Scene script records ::
╭──
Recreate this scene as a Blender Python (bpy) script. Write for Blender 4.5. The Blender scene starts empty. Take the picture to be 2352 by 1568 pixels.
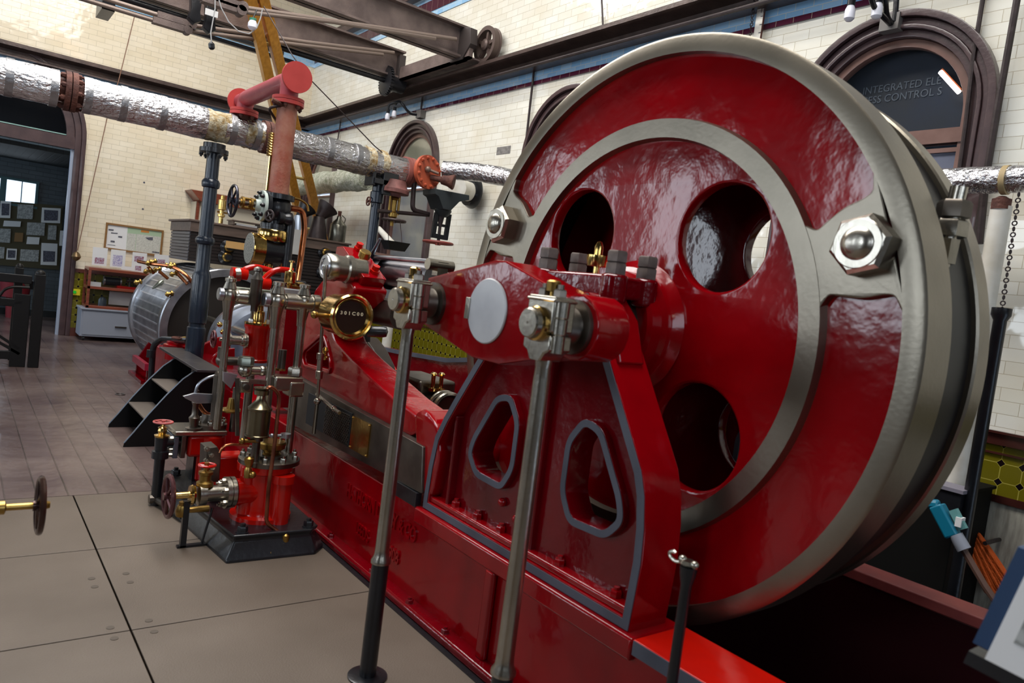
import bpy, bmesh, math, random
from mathutils import Vector, Matrix
random.seed(7)
S = bpy.context.scene
C = S.collection
V = Vector
# ---------------------------------------------------------------- camera, solved from the vanishing lines of the room
EYE = V((0, 0, 1.6)); FPX = 1673.6
_roll, _pit, _yaw = math.radians(7.253), math.radians(-3.658), math.radians(37.776)
_f = V((math.sin(_yaw)*math.cos(_pit), math.cos(_yaw)*math.cos(_pit), math.sin(_pit)))
_r0 = V((math.cos(_yaw), -math.sin(_yaw), 0)); _u0 = _r0.cross(_f)
_r = math.cos(_roll)*_r0 + math.sin(_roll)*_u0
_u = -math.sin(_roll)*_r0 + math.cos(_roll)*_u0
cd = bpy.data.cameras.new('camera'); cam = bpy.data.objects.new('camera', cd); C.objects.link(cam)
m = Matrix((_r, _u, -_f)).transposed().to_4x4(); m.translation = EYE; cam.matrix_world = m
cd.sensor_width = 36; cd.lens = 36*FPX/2352; cd.clip_start = .05; cd.clip_end = 100
cd.dof.use_dof = True; cd.dof.focus_distance = 6.0; cd.dof.aperture_fstop = 3.4
S.camera = cam
# ---------------------------------------------------------------- world, lights, exposure
w = bpy.data.worlds.new('world'); S.world = w; w.use_nodes = True
w.node_tree.nodes['Background'].inputs[0].default_value = (.62, .78, 1, 1)
w.node_tree.nodes['Background'].inputs[1].default_value = 1.6
S.view_settings.view_transform = 'Standard'; S.view_settings.look = 'None'
S.view_settings.exposure = 0.30; S.view_settings.gamma = 1
def area(name, loc, rot, sx, sy, power, col):
    l = bpy.data.lights.new(name, 'AREA'); l.shape = 'RECTANGLE'; l.size = sx; l.size_y = sy
    l.energy = power; l.color = col
    o = bpy.data.objects.new(name, l); o.location = loc; o.rotation_euler = rot; C.objects.link(o); return o
PI = math.pi
# daylight through the long roof lantern
area('roof_lantern_daylight', (1.2, 6.2, 7.75), (0, 0, 0), 2.6, 11.5, 980, (1, .95, .88))
# daylight through the tall windows of the left wall (out of frame)
for i, yy in enumerate((1.5, 5.2, 8.9, 12.2)):
    area('left_window_daylight', (-5.9, yy, 3.2), (0, -PI/2, 0), 2.6, 1.3, 55, (.86, .93, 1))
area('near_wall_fill', (1.0, -3.9, 3.4), (PI/2, 0, 0), 3.0, 2.4, 35, (.9, .95, 1))  # added fill lamp at the unseen near wall, no window known there
area('near_wall_fill', (-2.6, -3.9, 3.4), (PI/2, 0, 0), 1.3, 2.4, 20, (.9, .95, 1))  # second added fill lamp at the near wall
# windows of the side room beyond the arch
area('side_room_daylight', (-3.2, 15.9, 2.3), (0, -PI/2, 0), 1.8, 1.6, 75, (.6, .8, 1))

def at(px, py, ax, v):
    d = _f + (px-1176)/FPX*_r - (py-784)/FPX*_u
    i = 'xyz'.index(ax); t = (v-EYE[i])/d[i]; return EYE + t*d
def dep(P): return (V(P)-EYE).dot(_f)
def mm(n, P): return n*dep(P)/FPX          # size in metres of n photo pixels at P
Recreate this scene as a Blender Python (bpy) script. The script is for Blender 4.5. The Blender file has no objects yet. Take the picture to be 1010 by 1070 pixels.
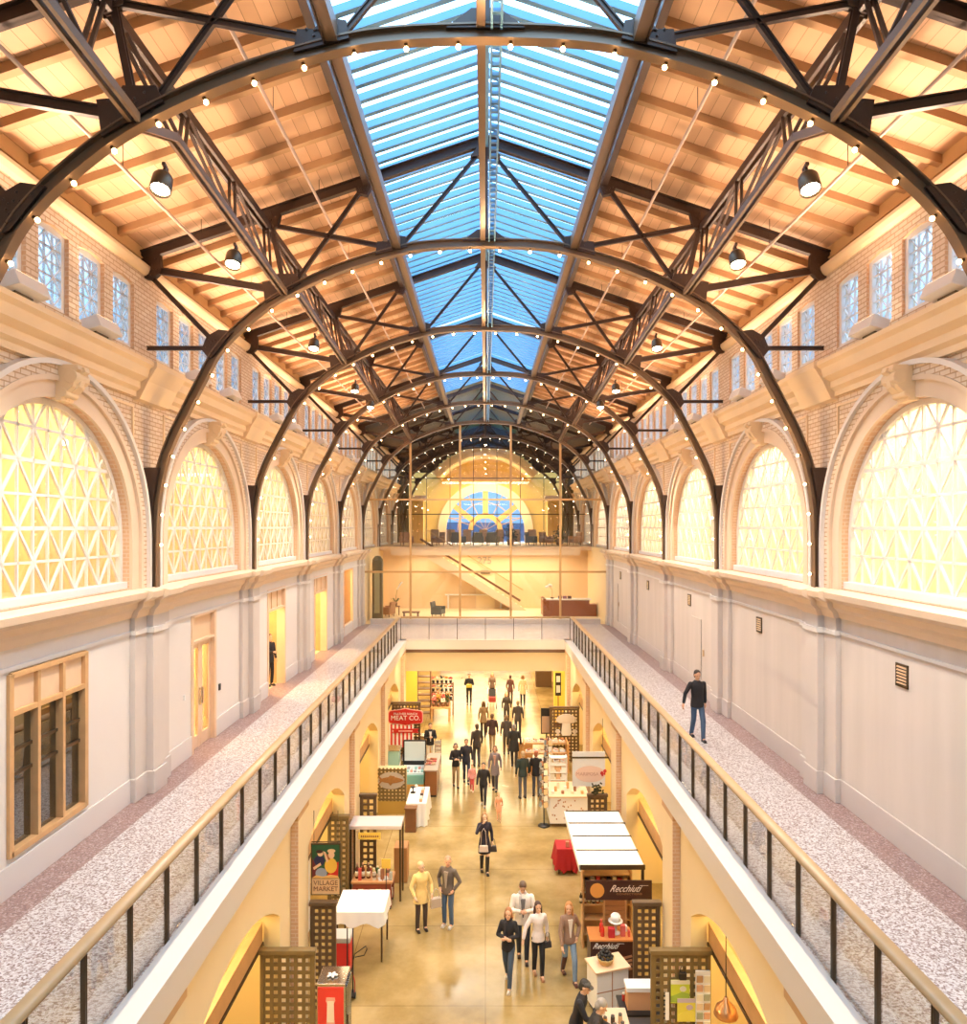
import bpy, bmesh, math, random
from mathutils import Vector, Matrix
R = random.Random(7)
PI = math.pi
COL = bpy.context.scene.collection
F = 760.0          # focal length in pixels of the 1010 px wide frame
CAMZ = 10.1        # eye height above the market floor
MZ = 4.87          # upper walkway level
H = lambda h: CAMZ + h
S = 6.14           # bay spacing
Y0 = 8.32          # first roof truss
TY = [Y0 + S * k for k in range(6)]

# ---------------------------------------------------------------- mesh helper
class MB:
    def __init__(s): s.v = []; s.f = []; s.mi = []; s.cur = 0
    def add(s, vs, fs):
        b = len(s.v); s.v += [tuple(v) for v in vs]
        for f in fs: s.f.append(tuple(b + i for i in f)); s.mi.append(s.cur)
        return s
    def mat(s, i): s.cur = i; return s
    def box(s, x0, x1, y0, y1, z0, z1):
        if x0 > x1: x0, x1 = x1, x0
        if y0 > y1: y0, y1 = y1, y0
        if z0 > z1: z0, z1 = z1, z0
        return s.add([(x0,y0,z0),(x1,y0,z0),(x1,y1,z0),(x0,y1,z0),(x0,y0,z1),(x1,y0,z1),(x1,y1,z1),(x0,y1,z1)],
              [(0,3,2,1),(4,5,6,7),(0,1,5,4),(1,2,6,5),(2,3,7,6),(3,0,4,7)])
    def obox(s, c, sx, sy, sz, rot=None):
        m = rot or Matrix.Identity(3); c = Vector(c)
        vs = [c + m @ Vector((a*sx/2, b*sy/2, d*sz/2)) for d in (-1,1) for a,b in ((-1,-1),(1,-1),(1,1),(-1,1))]
        return s.add(vs, [(0,3,2,1),(4,5,6,7),(0,1,5,4),(1,2,6,5),(2,3,7,6),(3,0,4,7)])
    def bar(s, p0, p1, w, h, up=(0,0,1)):
        """rectangular bar from p0 to p1; w across, h along up"""
        p0, p1 = Vector(p0), Vector(p1); d = (p1-p0)
        if d.length < 1e-6: return s
        d.normalize(); u = Vector(up)
        if abs(d.dot(u)) > .97: u = Vector((0,1,0)) if abs(d.y) < .9 else Vector((1,0,0))
        a = d.cross(u).normalized(); u = a.cross(d).normalized()
        vs = [p + a*(i*w/2) + u*(j*h/2) for p in (p0,p1) for i,j in ((-1,-1),(1,-1),(1,1),(-1,1))]
        return s.add(vs, [(0,1,2,3),(7,6,5,4),(0,4,5,1),(1,5,6,2),(2,6,7,3),(3,7,4,0)])
    def ibeam(s, p0, p1, w, h, up=(0,0,1), t=.02):
        p0, p1 = Vector(p0), Vector(p1); d = (p1-p0).normalized(); u = Vector(up)
        if abs(d.dot(u)) > .97: u = Vector((0,1,0)) if abs(d.y) < .9 else Vector((1,0,0))
        a = d.cross(u).normalized(); u = a.cross(d).normalized()
        s.bar(p0, p1, t, h, u)
        for k in (-1,1): s.bar(p0+u*k*(h/2-t/2), p1+u*k*(h/2-t/2), w, t, u)
        return s
    def tube(s, pts, r, n=8, cap=True, r1=None):
        pts = [Vector(p) for p in pts]; N = len(pts); rs = r if isinstance(r,(list,tuple)) else [r]*N
        vs = []; pa = None
        for i,p in enumerate(pts):
            d = (pts[min(i+1,N-1)] - pts[max(i-1,0)])
            d = d.normalized() if d.length > 1e-9 else Vector((0,0,1))
            if pa is None:
                q = Vector((0,0,1)) if abs(d.z) < .9 else Vector((1,0,0)); a = d.cross(q).normalized()
            else:
                a = (pa - d*pa.dot(d)); a = a.normalized() if a.length > 1e-6 else d.cross(Vector((0,0,1))).normalized()
            pa = a; b = d.cross(a)
            for k in range(n):
                t = 2*PI*k/n; vs.append(p + a*math.cos(t)*rs[i] + b*math.sin(t)*rs[i])
        fs = []
        for i in range(N-1):
            for k in range(n):
                k2 = (k+1)%n; fs.append((i*n+k, i*n+k2, (i+1)*n+k2, (i+1)*n+k))
        if cap: fs.append(tuple(range(n-1,-1,-1))); fs.append(tuple((N-1)*n+k for k in range(n)))
        return s.add(vs, fs)
    def lathe(s, prof, c=(0,0,0), n=16, axis='z', sx=1, sy=1):
        c = Vector(c); vs = []; fs = []
        for r,z in prof:
            for k in range(n):
                t = 2*PI*k/n; p = Vector((r*math.cos(t)*sx, r*math.sin(t)*sy, z))
                if axis == 'y': p = Vector((p.x, p.z, p.y))
                if axis == 'x': p = Vector((p.z, p.x, p.y))
                vs.append(c+p)
        for i in range(len(prof)-1):
            for k in range(n):
                k2=(k+1)%n; fs.append((i*n+k, i*n+k2, (i+1)*n+k2, (i+1)*n+k))
        if prof[0][0] > 1e-4: fs.append(tuple(range(n-1,-1,-1)))
        if prof[-1][0] > 1e-4: fs.append(tuple((len(prof)-1)*n+k for k in range(n)))
        return s.add(vs, fs)
    def ball(s, c, rx, ry=None, rz=None, n=10, m=7, rot=None):
        ry = ry or rx; rz = rz or rx; c = Vector(c); vs=[]; fs=[]
        for i in range(m+1):
            ph = PI*i/m
            for k in range(n):
                t=2*PI*k/n; p=Vector((rx*math.sin(ph)*math.cos(t), ry*math.sin(ph)*math.sin(t), rz*math.cos(ph)))
                vs.append(c+(rot@p if rot else p))
        for i in range(m):
            for k in range(n):
                k2=(k+1)%n; fs.append((i*n+k,(i+1)*n+k,(i+1)*n+k2,i*n+k2))
        return s.add(vs,fs)
    def prism(s, poly, axis, a0, a1):
        """poly: list of 2-D points; axis x: (y,z) pts, y: (x,z) pts, z: (x,y) pts"""
        n=len(poly); mk={'x':lambda p,a:(a,p[0],p[1]),'y':lambda p,a:(p[0],a,p[1]),'z':lambda p,a:(p[0],p[1],a)}[axis]
        vs=[mk(p,a0) for p in poly]+[mk(p,a1) for p in poly]
        fs=[tuple(range(n)),tuple(range(2*n-1,n-1,-1))]+[(i,n+i,n+(i+1)%n,(i+1)%n) for i in range(n)]
        return s.add(vs,fs)
    def sheet(s, rows, close=False):
        n=len(rows[0]); vs=[p for r in rows for p in r]; fs=[]
        for i in range(len(rows)-1):
            for k in range(n-1 if not close else n):
                k2=(k+1)%n; fs.append((i*n+k,i*n+k2,(i+1)*n+k2,(i+1)*n+k))
        return s.add(vs,fs)
    def build(s, name, mat, parent=None, smooth=False, loc=None, bevel=0):
        me = bpy.data.meshes.new(name); me.from_pydata(s.v, [], s.f)
        for m in (mat if isinstance(mat,(list,tuple)) else [mat]): me.materials.append(m)
        if any(s.mi): me.polygons.foreach_set('material_index', s.mi)
        bm = bmesh.new(); bm.from_mesh(me)
        bmesh.ops.recalc_face_normals(bm, faces=bm.faces); bm.to_mesh(me); bm.free()
        if smooth: me.polygons.foreach_set('use_smooth', [True]*len(me.polygons))
        me.update()
        o = bpy.data.objects.new(name, me); COL.objects.link(o)
        if parent: o.parent = parent
        if loc: o.location = loc
        if bevel:
            b = o.modifiers.new('bevel','BEVEL'); b.width = bevel; b.segments = 2; b.limit_method='ANGLE'
        return o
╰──
Write out exactly the lines from the one that has "Recreate this scene as a Blender Python (bpy) script. The" down to the one that has "TY = [Y0 + S * k for k in range(6)]", including both. Pictures stay out of the copy.

Recreate this scene as a Blender Python (bpy) script. The script is for Blender 4.5. The Blender file has no objects yet. Take the picture to be 1010 by 1070 pixels.
import bpy, bmesh, math, random
from mathutils import Vector, Matrix
R = random.Random(7)
PI = math.pi
COL = bpy.context.scene.collection
F = 760.0          # focal length in pixels of the 1010 px wide frame
CAMZ = 10.1        # eye height above the market floor
MZ = 4.87          # upper walkway level
H = lambda h: CAMZ + h
S = 6.14           # bay spacing
Y0 = 8.32          # first roof truss
TY = [Y0 + S * k for k in range(6)]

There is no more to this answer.